As I explored New York State, I saw the Long Island mansions of the tycoons and the Manhattan tenements of the immigrants; and then I enjoyed the serene beauty of the mighty Hudson from my train seat, as it hugged the river bank mile after mile, before delivering me to witness the awe-inspiring power of Niagara Falls.
My rail journey south from Philadelphia confronted me with the political rather than the industrial history of the Americans. In 1607, three ships landed English colonists in continental America, where they constructed James Fort (near present-day Jamestown) in Virginia, the colony named after Queen Elizabeth. They soon came close to starvation and may have been saved by Native Americans (including Pocahontas) who thought it in their best interests to help the Europeans to survive.
Virginia became the pre-eminent colony by wealth and population. The revolution against British rule, preceded by skirmishing in Massachusetts, might not have occurred had mighty Virginia not voted for rebellion. Certainly, it was a Virginian, Thomas Jefferson, who drafted the Declaration of Independence, and another, George Washington, who emerged as the hero of the war against the Crown, and the unanimous choice to be first president of the United States.
When I visited the Liberty Bell, cast in Whitechapel in London and already hanging in the Pennsylvania State House in Philadelphia when the Declaration was proclaimed, I was deeply impressed by the noble ambitions of the revolutionaries. All men are created equal and entitled to life, liberty and the pursuit of happiness.
However, back in 1619, Virginia had imported, for the first time, slaves from Africa. The slave population had then grown enormously. The agricultural economy, at least of the south, was thought to depend on slavery. The Founding Fathers perceived the contradiction that the United States was the land of the free and the home of the slave, but no political solution could be found at that time.
President Abraham Lincoln got off the train at Gettysburg, Pennsylvania on 18 November 1863 to attend the dedication of the cemetery where lay buried Union soldiers killed in the battle of the previous July. The norths aim (in what turned out to be the first American railroad war) had been to preserve the Union against secession by the Confederate states, rather than to abolish slavery; but in his Gettysburg address Lincoln, in a few brief remarks, recalled the words of the Declaration and committed the victors to a rebirth of freedom. Emancipation was to follow.
As always, my travels through history were punctuated by escapades. They helped me to understand the American cultures that have emerged from the countrys diverse origins.

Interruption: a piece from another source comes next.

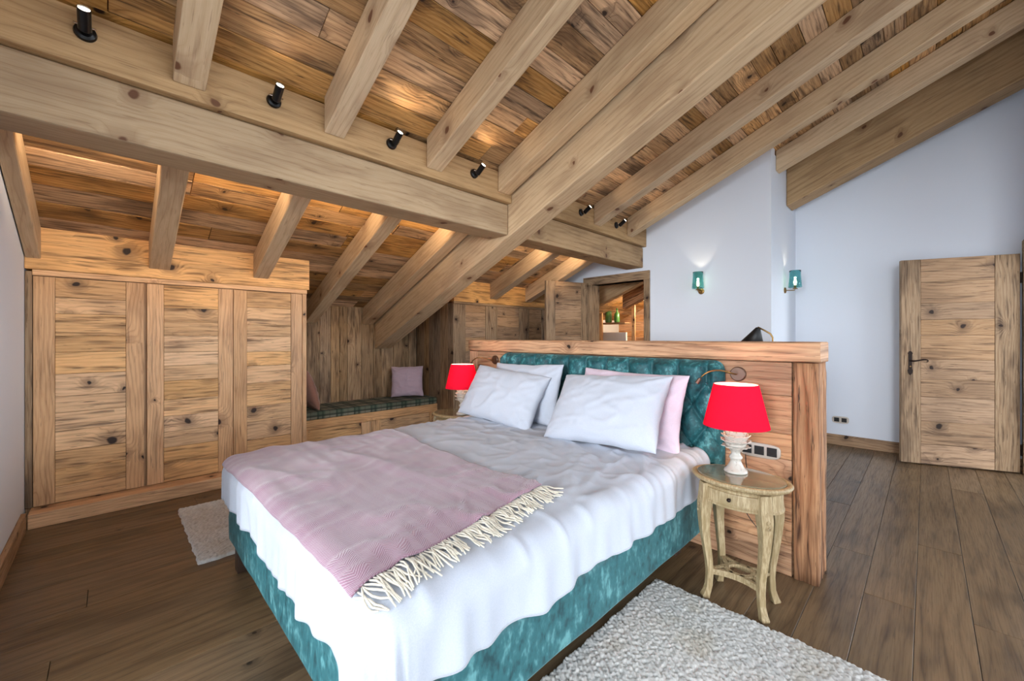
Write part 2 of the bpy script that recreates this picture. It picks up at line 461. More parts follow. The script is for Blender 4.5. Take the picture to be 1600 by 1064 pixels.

At Nathans on Coney Island, New York, there is a competition for how many hot dogs a person can consume in ten minutes! It is not for the faint-hearted. While on Long Island, I relived the era of F. Scott Fitzgeralds The Great Gatsby with a painfully incompetent attempt to dance the Charleston. In Philadelphia, I put on the shoulder pads and helmet of an American football player. In Virginia, in the elegant setting of the Richmond Womans [sic] Club, I joined a cotillion, where the more refined sort of teenager (boys in bow ties, girls in pretty dresses) learns etiquette and the cha-cha-cha. In nearby Petersburg I was stirred by the rhythm and beat of the gospel choir of the First Baptist Church. Ploughing a furrow or two behind yoked oxen in Williamsburg, Virginia helped me to understand how proud colonials became independence-minded, as their own representative political institutions matured.
After the Civil War, new railroads helped to tie together the disunited states. But when I alighted from the train in Baltimore and then Washington, D.C., I met African Americans who believe that the progress towards equality, begun with the postwar emancipation of the slaves, still has far to go.
That does not make me cynical. To this day, the founding ideals of liberty and equality resonate with Americans. They provide them with clarity, unity and a sense of purpose, great strengths in a nation that is still filled with hope for its future.